====== PROVIDED RECORDS

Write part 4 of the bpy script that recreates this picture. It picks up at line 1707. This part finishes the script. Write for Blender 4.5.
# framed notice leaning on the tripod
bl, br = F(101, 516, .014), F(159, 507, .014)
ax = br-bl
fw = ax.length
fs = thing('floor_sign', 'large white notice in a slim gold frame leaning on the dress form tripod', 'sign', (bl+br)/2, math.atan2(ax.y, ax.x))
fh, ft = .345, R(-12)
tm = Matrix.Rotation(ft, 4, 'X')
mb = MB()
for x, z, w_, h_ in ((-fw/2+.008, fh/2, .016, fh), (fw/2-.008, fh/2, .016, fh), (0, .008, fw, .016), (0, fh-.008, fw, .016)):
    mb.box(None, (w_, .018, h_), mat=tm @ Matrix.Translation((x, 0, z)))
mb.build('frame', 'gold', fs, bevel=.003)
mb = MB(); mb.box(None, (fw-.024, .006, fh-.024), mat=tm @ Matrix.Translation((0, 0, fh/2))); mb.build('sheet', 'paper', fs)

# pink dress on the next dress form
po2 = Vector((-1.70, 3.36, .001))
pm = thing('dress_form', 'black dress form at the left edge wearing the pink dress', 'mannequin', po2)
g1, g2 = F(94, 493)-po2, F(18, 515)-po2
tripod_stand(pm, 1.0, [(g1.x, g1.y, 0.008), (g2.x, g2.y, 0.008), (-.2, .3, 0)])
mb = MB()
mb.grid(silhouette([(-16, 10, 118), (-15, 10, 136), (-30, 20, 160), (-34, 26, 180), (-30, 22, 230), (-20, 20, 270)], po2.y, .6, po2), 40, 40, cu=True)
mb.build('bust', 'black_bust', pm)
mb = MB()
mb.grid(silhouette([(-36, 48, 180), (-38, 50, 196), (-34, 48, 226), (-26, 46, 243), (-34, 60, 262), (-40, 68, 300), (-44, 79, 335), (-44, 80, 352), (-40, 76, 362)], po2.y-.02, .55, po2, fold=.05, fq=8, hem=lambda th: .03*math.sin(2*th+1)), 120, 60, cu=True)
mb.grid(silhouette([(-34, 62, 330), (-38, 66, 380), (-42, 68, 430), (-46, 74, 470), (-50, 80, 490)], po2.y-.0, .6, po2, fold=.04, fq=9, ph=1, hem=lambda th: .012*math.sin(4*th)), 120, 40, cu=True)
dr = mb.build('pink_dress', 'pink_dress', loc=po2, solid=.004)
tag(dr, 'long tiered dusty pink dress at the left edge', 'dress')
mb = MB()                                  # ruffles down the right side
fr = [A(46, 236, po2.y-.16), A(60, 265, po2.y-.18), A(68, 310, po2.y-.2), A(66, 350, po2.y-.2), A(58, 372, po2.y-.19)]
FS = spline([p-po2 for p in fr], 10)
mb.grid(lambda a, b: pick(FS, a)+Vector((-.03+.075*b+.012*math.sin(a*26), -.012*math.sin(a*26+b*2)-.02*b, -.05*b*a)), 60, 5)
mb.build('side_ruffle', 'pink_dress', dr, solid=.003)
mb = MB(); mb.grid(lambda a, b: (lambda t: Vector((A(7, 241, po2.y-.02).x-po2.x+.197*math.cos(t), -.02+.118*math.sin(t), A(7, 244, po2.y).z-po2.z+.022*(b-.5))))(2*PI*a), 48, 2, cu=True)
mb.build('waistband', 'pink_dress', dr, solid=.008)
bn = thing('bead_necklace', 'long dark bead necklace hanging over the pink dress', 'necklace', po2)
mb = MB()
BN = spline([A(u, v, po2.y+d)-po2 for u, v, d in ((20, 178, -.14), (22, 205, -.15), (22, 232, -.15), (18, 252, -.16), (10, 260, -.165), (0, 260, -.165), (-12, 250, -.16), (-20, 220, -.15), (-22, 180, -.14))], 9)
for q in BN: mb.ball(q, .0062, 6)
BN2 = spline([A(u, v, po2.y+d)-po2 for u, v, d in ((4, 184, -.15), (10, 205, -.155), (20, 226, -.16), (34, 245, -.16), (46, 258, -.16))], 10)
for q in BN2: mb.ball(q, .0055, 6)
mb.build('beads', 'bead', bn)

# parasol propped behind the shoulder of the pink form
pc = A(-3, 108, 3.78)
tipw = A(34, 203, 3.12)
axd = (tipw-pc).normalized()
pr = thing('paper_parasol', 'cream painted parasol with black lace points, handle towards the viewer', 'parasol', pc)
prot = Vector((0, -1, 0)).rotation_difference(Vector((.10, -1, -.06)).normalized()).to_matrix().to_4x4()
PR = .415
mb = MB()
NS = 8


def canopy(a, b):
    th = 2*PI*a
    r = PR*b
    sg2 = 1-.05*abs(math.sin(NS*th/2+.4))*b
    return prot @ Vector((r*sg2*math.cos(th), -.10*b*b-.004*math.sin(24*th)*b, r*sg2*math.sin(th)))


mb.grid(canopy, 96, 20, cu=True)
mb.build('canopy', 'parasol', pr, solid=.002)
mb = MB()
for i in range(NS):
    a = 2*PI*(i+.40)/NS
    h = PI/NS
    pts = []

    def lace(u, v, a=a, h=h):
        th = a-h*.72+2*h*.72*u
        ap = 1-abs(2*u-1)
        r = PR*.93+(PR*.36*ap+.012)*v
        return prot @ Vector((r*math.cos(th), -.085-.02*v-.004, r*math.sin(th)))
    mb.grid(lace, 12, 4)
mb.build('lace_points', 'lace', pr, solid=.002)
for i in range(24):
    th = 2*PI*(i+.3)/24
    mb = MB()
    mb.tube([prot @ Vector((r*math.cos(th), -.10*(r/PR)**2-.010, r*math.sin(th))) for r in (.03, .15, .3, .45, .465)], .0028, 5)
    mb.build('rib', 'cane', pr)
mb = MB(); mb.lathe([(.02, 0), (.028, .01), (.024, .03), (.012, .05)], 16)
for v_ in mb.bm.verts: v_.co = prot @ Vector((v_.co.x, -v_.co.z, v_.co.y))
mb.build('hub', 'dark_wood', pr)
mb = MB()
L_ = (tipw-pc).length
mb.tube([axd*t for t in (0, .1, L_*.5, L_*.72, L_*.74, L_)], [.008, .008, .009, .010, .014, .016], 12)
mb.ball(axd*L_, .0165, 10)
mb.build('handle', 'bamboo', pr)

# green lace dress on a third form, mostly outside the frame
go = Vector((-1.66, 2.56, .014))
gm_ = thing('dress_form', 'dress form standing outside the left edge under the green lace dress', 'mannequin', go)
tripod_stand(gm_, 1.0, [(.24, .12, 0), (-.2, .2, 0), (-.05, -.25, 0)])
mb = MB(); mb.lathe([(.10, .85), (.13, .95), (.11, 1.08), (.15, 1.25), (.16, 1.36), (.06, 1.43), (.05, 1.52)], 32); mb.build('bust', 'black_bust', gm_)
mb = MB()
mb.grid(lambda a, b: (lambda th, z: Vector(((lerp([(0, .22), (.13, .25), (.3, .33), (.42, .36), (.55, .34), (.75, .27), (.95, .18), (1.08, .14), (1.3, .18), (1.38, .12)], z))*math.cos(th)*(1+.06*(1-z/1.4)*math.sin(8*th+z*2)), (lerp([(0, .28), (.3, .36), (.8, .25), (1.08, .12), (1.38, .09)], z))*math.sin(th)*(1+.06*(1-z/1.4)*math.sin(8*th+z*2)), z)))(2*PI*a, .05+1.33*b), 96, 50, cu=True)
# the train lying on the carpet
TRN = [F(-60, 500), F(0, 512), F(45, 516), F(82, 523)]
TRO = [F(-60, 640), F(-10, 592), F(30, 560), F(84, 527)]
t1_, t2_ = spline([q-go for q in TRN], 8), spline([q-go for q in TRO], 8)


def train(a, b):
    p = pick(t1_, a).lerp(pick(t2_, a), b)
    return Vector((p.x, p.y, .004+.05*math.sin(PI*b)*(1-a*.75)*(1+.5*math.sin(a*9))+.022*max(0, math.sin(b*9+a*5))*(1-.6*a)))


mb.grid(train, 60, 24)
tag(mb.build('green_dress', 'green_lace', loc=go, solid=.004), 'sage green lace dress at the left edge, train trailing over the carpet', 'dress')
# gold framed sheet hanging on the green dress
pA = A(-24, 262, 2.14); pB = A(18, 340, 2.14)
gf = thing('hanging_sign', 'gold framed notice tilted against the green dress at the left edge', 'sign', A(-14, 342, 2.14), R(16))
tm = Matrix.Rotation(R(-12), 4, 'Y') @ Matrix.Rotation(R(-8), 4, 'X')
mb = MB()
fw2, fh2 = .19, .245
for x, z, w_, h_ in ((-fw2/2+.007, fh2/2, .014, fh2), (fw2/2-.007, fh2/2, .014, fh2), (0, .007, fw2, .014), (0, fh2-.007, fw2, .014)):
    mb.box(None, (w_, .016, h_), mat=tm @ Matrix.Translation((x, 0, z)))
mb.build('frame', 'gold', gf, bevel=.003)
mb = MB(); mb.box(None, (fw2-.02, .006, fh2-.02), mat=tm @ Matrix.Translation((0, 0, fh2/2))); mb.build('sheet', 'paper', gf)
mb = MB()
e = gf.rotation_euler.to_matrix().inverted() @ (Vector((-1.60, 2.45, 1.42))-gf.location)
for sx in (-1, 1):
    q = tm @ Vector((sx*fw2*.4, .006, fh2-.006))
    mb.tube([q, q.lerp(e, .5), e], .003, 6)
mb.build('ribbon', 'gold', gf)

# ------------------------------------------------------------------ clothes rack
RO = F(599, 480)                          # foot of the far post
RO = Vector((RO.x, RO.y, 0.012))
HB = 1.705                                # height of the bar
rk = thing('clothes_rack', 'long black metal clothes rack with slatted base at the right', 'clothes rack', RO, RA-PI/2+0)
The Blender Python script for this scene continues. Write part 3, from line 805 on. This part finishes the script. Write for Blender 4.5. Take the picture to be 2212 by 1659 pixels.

============

TASK DESCRIPTION:
Extract all lines that hold the word "this".

ANSWER TO THE PROBLEM:
Write part 4 of the bpy script that recreates this picture. It picks up at line 1707. This part finishes the script. Write for Blender 4.5.
The Blender Python script for this scene continues. Write part 3, from line 805 on. This part finishes the script. Write for Blender 4.5. Take the picture to be 2212 by 1659 pixels.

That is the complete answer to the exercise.